On Tuesday, I noted the oddity of a sitting president of the United States being contradicted on nearly every area of national security by his own intelligence community. I was responding to the testimony before the Senate Intelligence Committee of Director of National Intelligence Dan Coats, CIA director Gina Haspel, and FBI director Christopher Wray, each of whom provided assessments diametrically opposed to Donald Trump’s own expressed opinions on Russia, North Korea, Iran, Syria, ISIS, the southern border and the threat of climate change.
On Wednesday, the president lashed out against their testimony, stating “they are wrong,” calling them “extremely passive and naive,” and suggesting “perhaps Intelligence should go back to school!”
The top Democrats on the congressional intelligence committees were predictably unimpressed.
Trump drew rebukes for his tweets from Democrats, including Rep. Adam B. Schiff (D-Calif.), chairman of the House Intelligence Committee.
“It is a credit to our intelligence agencies that they continue to provide rigorous and realistic analyses of the threats we face,” Schiff said in a statement. “It’s deeply dangerous that the White House isn’t listening.”
Sen. Mark R. Warner (D-Va.), the vice chairman of the Senate Intelligence Committee, also weighed in.
“The President has a dangerous habit of undermining the intelligence community to fit his alternate reality,” Warner said in a tweet. “People risk their lives for the intelligence he just tosses aside on Twitter.”
But we really shouldn’t see this as a partisan concern.

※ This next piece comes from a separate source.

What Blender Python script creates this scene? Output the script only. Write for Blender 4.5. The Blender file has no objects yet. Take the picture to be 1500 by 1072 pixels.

At the New York Times, Peter Baker reports on a growing chorus of Republican critics of Trump’s foreign policy.
They think pulling out of Syria and Afghanistan would be a debacle. They think North Korea cannot be trusted. They think the Islamic State is still a threat to America. They think Russia is bad and NATO is good.
The trouble is their president does not agree.
More than two years into his administration, the disconnect between President Trump and the Republican establishment on foreign policy has rarely been as stark. In recent days, the president’s own advisers and allies have been pushing back, challenging his view of the world and his prescription for its problems.
The growing discontent among Republican national security hawks was most evident on Tuesday when Senator Mitch McConnell of Kentucky, the majority leader and perhaps Mr. Trump’s most important partner in Congress, effectively rebuked the president by introducing a measure denouncing “a precipitous withdrawal” of American troops from Syria and Afghanistan.
There are partisan differences on most foreign policy issues, and there is rarely unanimity within either party. We’re getting close to unanimity on some things though, like skepticism about North Korea’s good intentions, the inadvisability of a hasty and unplanned pullout of Syria, the nefarious activities of Vladimir Putin, and the importance of NATO. Trump is isolated on these issues, and it’s putting stress on the Republicans.
Watching him discredit the testimony of his own administration’s foreign policy and national security experts isn’t going to make them feel any better about his continued presidency.